Monday, May 14, 2007

The devil is in the details!

Mark Wells brings up a good point in his comment to my "Traffic" post. However, as the title of this post says "The devil is in the details!"

I have the Traffic Study sitting in front of me. It does say that the 9,212 comes from the ITE "weekday trip generation average rates". However, this is not the "average" number presented by Mr. Kim for the low-rise condos. The technical, statistically correct meanings are getting lost in semantics here.

During the meeting Mr. Kim presented the 9,212 as the product of the ITE trip generation formula. This is the true and correct meaning. The 12,252 trips came not from the ITE manual, but rather from a straight averaging of the data points.
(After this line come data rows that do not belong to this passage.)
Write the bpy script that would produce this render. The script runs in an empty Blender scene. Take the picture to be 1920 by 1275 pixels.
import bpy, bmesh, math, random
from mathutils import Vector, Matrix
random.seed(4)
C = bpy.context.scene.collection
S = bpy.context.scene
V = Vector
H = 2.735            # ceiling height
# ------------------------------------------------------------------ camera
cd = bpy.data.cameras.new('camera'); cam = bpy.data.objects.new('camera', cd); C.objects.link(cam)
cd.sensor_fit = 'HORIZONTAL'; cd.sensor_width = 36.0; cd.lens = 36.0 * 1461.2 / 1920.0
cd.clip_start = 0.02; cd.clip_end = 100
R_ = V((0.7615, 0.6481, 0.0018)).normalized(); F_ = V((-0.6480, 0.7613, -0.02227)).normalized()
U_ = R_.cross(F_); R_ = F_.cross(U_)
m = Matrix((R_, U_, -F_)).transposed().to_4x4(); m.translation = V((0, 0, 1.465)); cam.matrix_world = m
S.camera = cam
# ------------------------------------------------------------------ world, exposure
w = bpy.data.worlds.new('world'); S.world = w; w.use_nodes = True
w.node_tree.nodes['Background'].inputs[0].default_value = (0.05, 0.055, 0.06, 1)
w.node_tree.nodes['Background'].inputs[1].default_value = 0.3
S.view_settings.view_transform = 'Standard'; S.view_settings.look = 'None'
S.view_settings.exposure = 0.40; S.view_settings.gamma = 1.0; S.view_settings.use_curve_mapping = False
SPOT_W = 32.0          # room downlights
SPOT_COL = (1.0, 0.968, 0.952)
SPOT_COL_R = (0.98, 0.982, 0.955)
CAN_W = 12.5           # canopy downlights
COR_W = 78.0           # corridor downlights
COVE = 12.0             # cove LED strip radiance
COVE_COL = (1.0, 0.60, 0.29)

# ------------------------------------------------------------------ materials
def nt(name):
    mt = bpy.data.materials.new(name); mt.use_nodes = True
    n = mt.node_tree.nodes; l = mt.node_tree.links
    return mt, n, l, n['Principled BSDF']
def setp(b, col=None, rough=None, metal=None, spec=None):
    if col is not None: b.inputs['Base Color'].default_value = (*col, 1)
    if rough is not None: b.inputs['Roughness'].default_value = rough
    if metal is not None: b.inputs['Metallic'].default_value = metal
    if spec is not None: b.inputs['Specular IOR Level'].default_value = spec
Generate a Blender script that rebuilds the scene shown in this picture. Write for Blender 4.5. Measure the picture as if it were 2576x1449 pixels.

You know, add all the trips together and divide by the number of data points? This produces a straight line on the graph. As we all know from common sense, traffic density is not a straight line. Certain times of the day it is very tight and other times there is not another car in sight.

This is what makes straight averaging inaccurate and misleading. To the reader unfamiliar with this technical language, the words "average rates" can easily be confused with "average trips". But the "average rate" is used to multiply against another number to get the "hard" number of actual trips. "Average trips" is the final hard number with no flexibility. Then you have the scenario I outlined in my previous post.

As to who was exerting the pressure on Mr. Kim, I would like to reserve that opinion for now since it is merely speculation. Nonetheless, it should have been obvious to everyone that he was nervous as hell and venturing into unfamiliar territory. This could have come only from his being forced to use data LA DOT does not normally use in their regular course of business. My question is why are they being pressured to do this?